The Wind Through the Keyhole by Stephen King
389 pages
Published 2012
Read from June 1 to June 2
Rating: ★★★½ out of 5
The Wind Through the Keyhole is the fourteenth King book I've read to date, meaning I have now read more titles by King than by any other single author. I got curious to tally the runners up; here's how the list stands as of today:
Stephen King - 14
Sir Arthur Conan Doyle - 13 (depending on how you divvy up the Sherlock Holmes and Professor Challenger collections)
Roger Zelazny - 10
Mark Twain - 9
Michael Crichton - 8
Tad Williams - 8
J. K. Rowling - 7
Robert Silverberg - 7
Dan Simmons - 7
Kurt Vonnegut - 7
Raw numbers aside, what drove my interest in King was, almost exclusively, the Dark Tower series. At its best, that series mingles high fantasy and Western horror to create possibly the most absorbing and addictive fantasy setting I've encountered. The seven books in the main series are wildly uneven -- The Gunslinger is the best, followed closely by The Wastelands, with the final three post-car accident books way way down on the quality scale -- but for a few years I couldn't get enough of that story universe, going so far as to read books like Insomnia, which only connects to the Dark Tower in the most circuitous of ways. Those last three Dark Tower books may have cured me of my fixation, but when I saw The Wind Through the Keyhole on prominent display at the library, I figured Roland's world was worth a revisit.

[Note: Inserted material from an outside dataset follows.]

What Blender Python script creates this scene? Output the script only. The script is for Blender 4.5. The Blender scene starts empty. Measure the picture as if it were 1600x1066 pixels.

Some minor spoilers ahead.
This time around, the story's enjoyability improves with its distance from the "present" of the Dark Tower series. The book is structured as a framing device within a framing device; trapped during a freak "starkblast" (a clumsy Game of Thrones reference?), Roland tells his ka-tet a tale of his youth, in which younger Roland tells a boy an In-World fairy tale, the titular "The Wind Through the Keyhole." The scenes set in the ka-tet's "present" are awful. King's heart doesn't seem to be in it at all; neither Susanna nor Eddie talk or act like themselves, Jake barely says a word, and Roland speaks and behaves incorrectly, given when this falls on the series' timeline. (As I remember it, Roland didn't begin to shed the Man With No Name act to be more like a friendly old grandfather figure, or revert to his goofy In-World speech patterns with all the thankee-sais and whatnot, until after he danced the commala in Wolves of the Calla, well after this point in their journey.) The tale of Roland's youth is fairly okay, a definite improvement. And the fairy tale at the center of the book is really quite good. But not amazingly good, d'ye kennit.
389 pages
Published 2012
Read from June 1 to June 2
Rating: ★★★½ out of 5
The Wind Through the Keyhole is the fourteenth King book I've read to date, meaning I have now read more titles by King than by any other single author. I got curious to tally the runners up; here's how the list stands as of today:
Stephen King - 14
Sir Arthur Conan Doyle - 13 (depending on how you divvy up the Sherlock Holmes and Professor Challenger collections)
Roger Zelazny - 10
Mark Twain - 9
Michael Crichton - 8
Tad Williams - 8
J. K. Rowling - 7
Robert Silverberg - 7
Dan Simmons - 7
Kurt Vonnegut - 7
Raw numbers aside, what drove my interest in King was, almost exclusively, the Dark Tower series. At its best, that series mingles high fantasy and Western horror to create possibly the most absorbing and addictive fantasy setting I've encountered. The seven books in the main series are wildly uneven -- The Gunslinger is the best, followed closely by The Wastelands, with the final three post-car accident books way way down on the quality scale -- but for a few years I couldn't get enough of that story universe, going so far as to read books like Insomnia, which only connects to the Dark Tower in the most circuitous of ways. Those last three Dark Tower books may have cured me of my fixation, but when I saw The Wind Through the Keyhole on prominent display at the library, I figured Roland's world was worth a revisit.
Some minor spoilers ahead.
This time around, the story's enjoyability improves with its distance from the "present" of the Dark Tower series. The book is structured as a framing device within a framing device; trapped during a freak "starkblast" (a clumsy Game of Thrones reference?), Roland tells his ka-tet a tale of his youth, in which younger Roland tells a boy an In-World fairy tale, the titular "The Wind Through the Keyhole." The scenes set in the ka-tet's "present" are awful. King's heart doesn't seem to be in it at all; neither Susanna nor Eddie talk or act like themselves, Jake barely says a word, and Roland speaks and behaves incorrectly, given when this falls on the series' timeline. (As I remember it, Roland didn't begin to shed the Man With No Name act to be more like a friendly old grandfather figure, or revert to his goofy In-World speech patterns with all the thankee-sais and whatnot, until after he danced the commala in Wolves of the Calla, well after this point in their journey.) The tale of Roland's youth is fairly okay, a definite improvement. And the fairy tale at the center of the book is really quite good. But not amazingly good, d'ye kennit.